Владыка все это понял. Он сам ощущал абсолютно все то же самое (за исключением «амурных» дел, конечно). Он сразу принял меня в свои объятья и ответил на все мои вопросы. Он меня утешил:
— Не волнуйся, все будет: и Россия будет, и священство будет, и семья будет…
— Семьи не может быть. Единственная осталась там, и, когда я написал ей, что буду священником, она сказала: «Нет, женой священника я не буду никогда, так что к тебе не приеду».
— Ничего. Господь делает все так, как нужно.
С тех пор я стал ходить к нему на исповедь как можно чаще, следить за своей внутренней жизнью гораздо более внимательно. Он стал для меня всем.
На Сергиев день осенью 1927 года Лев Александрович Зандер (с которым мы очень подружились) ставится в чтецы, а чтец — это пономарь. Иерархически: архиерей, священник, дьякон, а на самом низу — чтец. Он читает, поет, кадило подает. Я говорю:
— Я тоже хочу.
Побежал к Владыке Евлогию и нахально говорю:
— Владыка, вы завтра Леву Зандера ставите в чтецы… я бы тоже хотел, как бы в залог будущего…
— Ну ладно, хорошо.
Я поисповедовался у него, и он меня назначил.

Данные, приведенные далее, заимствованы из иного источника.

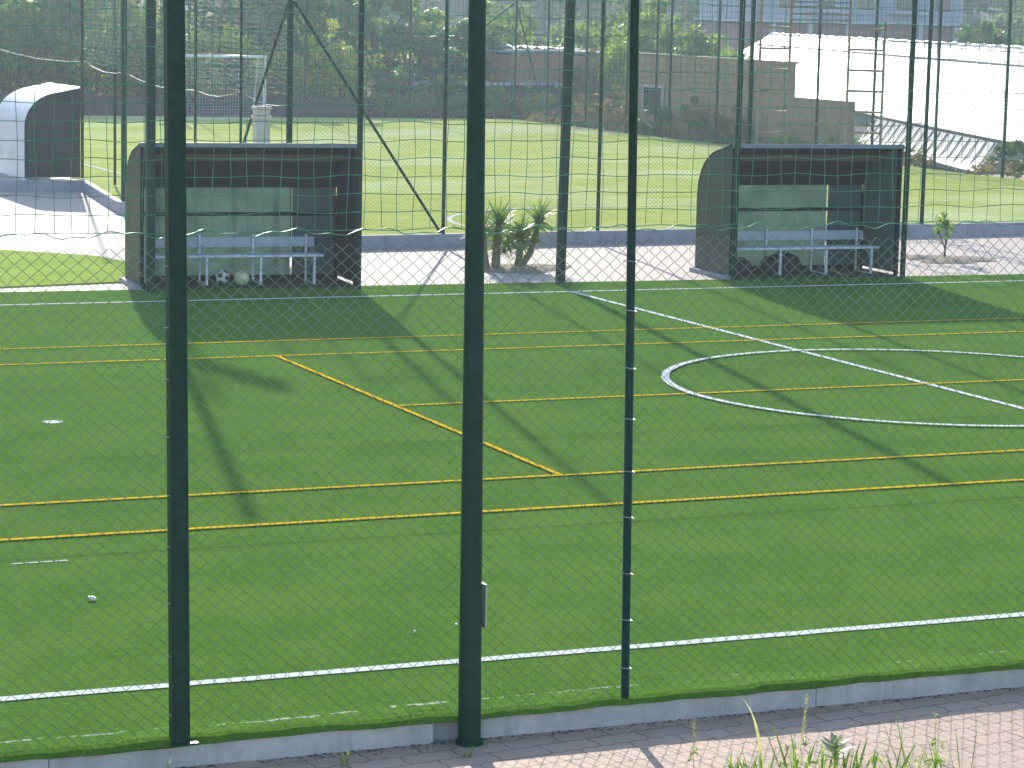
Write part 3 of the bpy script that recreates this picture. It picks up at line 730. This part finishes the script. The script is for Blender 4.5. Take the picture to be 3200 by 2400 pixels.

Но тут вышло недоразумение с отцом Сергием Булгаковым. Отец Сергий вспомнил, что я два раза исповедовался у него, и когда ему сказали, что завтра ставят четыре человека в чтецы: профессора Зандера, сына П. Л. Струве, Костю Струве (который умер архимандритом), Диму Клепинина (который потом вместе с матерью Марией был в немецком лагере и погиб там) и Бориса ставят… «Как?.. Он же мой духовный сын! Как же я ничего не знаю?!»